Anyway, I've known for a long time how out of whack the overall "rent vs. buy" relationship was in my neck of the woods. You can rent many properties for 1/3 or 1/2 the cost of owning (mortgage payment + taxes + insurance + maintenance), even AFTER factoring in the tax advantages of homeownership.
But even I'm shocked at how egregiously overpriced some property appears to be, based on rent vs. buy calculations. Take a look at this
advertisement for a house in Jupiter Inlet Colony, a small, tony town just north of the Jupiter Inlet here in South FL. It's a "charming 2 BR beach cottage" listed at $985,000. But the print ad in my local paper says it's "for rent or sale." How much is that rent, you ask? $2,000 a month.
Now this is where it gets fun. Let's just assume that a potential buyer can actually come up with 20% down -- or $197,000 -- and that he wants to use a 30-year fixed rate loan. We know that in today's "Frankenstein Financing" world, few people actually do buy homes that way. Instead, they're forced to use neg am loans ... option ARMs ... I/O mortgages ... 80/20 loans ... and other assorted garbage.
But again, I'm trying to be generous. Right now, a 30-year jumbo FRM (remember, you're borrowing 788,000, which puts you above the Freddie Mac/Fannie Mae conforming loan limits, thereby requiring you to get a jumbo loan), runs around 6.25%-6.5%. The payment using the lower rate -- for principal and interest only -- would be $4,852. Yes folks, that means it would cost 143% more a month to buy than rent.

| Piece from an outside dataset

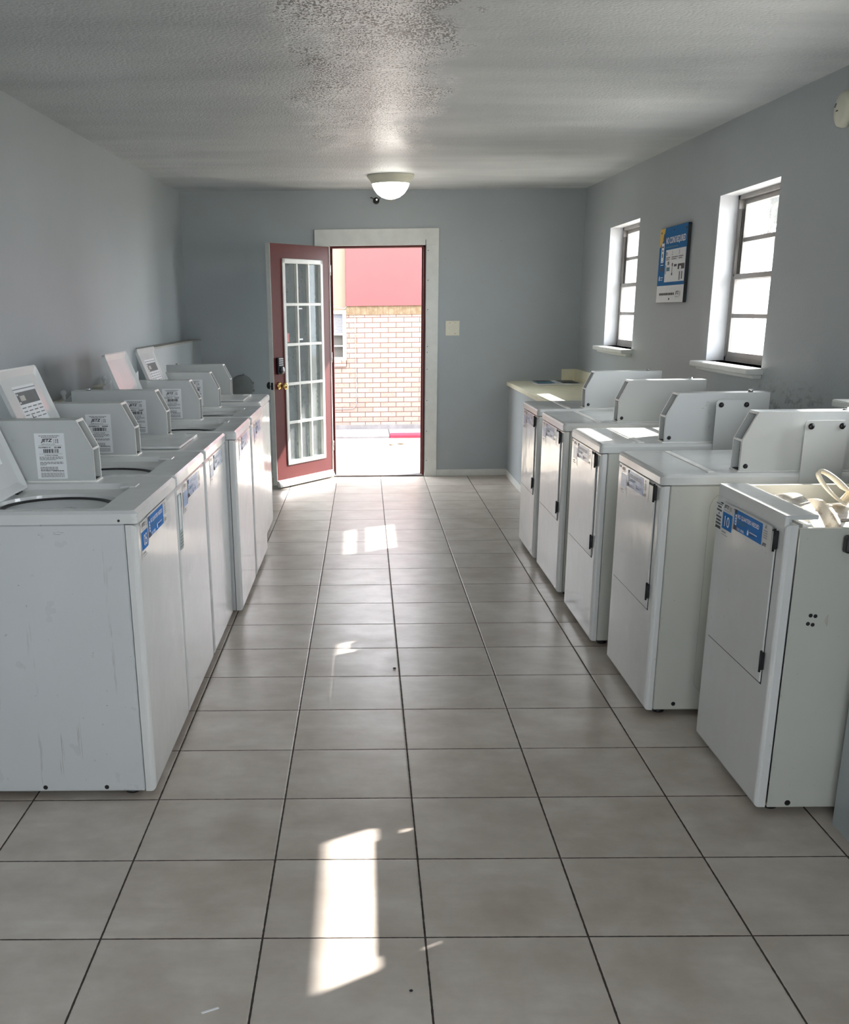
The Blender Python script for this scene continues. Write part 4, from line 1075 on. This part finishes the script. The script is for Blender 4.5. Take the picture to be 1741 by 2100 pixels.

But wait, as they say in the
Ginsu knife ads, there's more! You'll also get the privilege of paying property taxes on this fine property. I checked the local local property appraiser's web site -- the property was last purchased for $800,000 in May 2005. 2005 taxes therefore came to $13,590, or $1,133/month. So now we're up to $5,985 a month.
And in case you haven't heard, we have hurricanes down here in Florida. Lots of 'em in recent years, in fact. So homeowners insurance is off the charts. Given that the property was built in 1957 ... and it's a stone's throw away from the ocean ... you're probably looking at something astronomical. The square footage is listed at 2,401. Assuming a $130/SF rebuild cost (what I was told is a reasonable standard here when I recently shopped for a new homeowners policy), you're looking at $312,130 in needed coverage. I'm going to take a conservative guess that such an amount of coverage in the location we're talking about for such an old house would run $6,000 a year. That's another $500/month.
Grand total: $6,485/month -- 224% more than it would cost to rent. Put another way, buying is TRIPLE the cost of renting here!
Of course, you'd be able to deduct some of the real estate taxes and mortgage interest paid as a buyer. But even factoring that in, ask yourself:
Does it make financial sense by any reasonable stretch of the imagination to buy in this situation? I think we all know the answer. And this example is far from the only one here in South FL. Bottom line: Either rents (and the incomes to pay them) will have to skyrocket, or house prices will have to fall, to restore any semblance of normalcy to the market. Which do you think is more likely?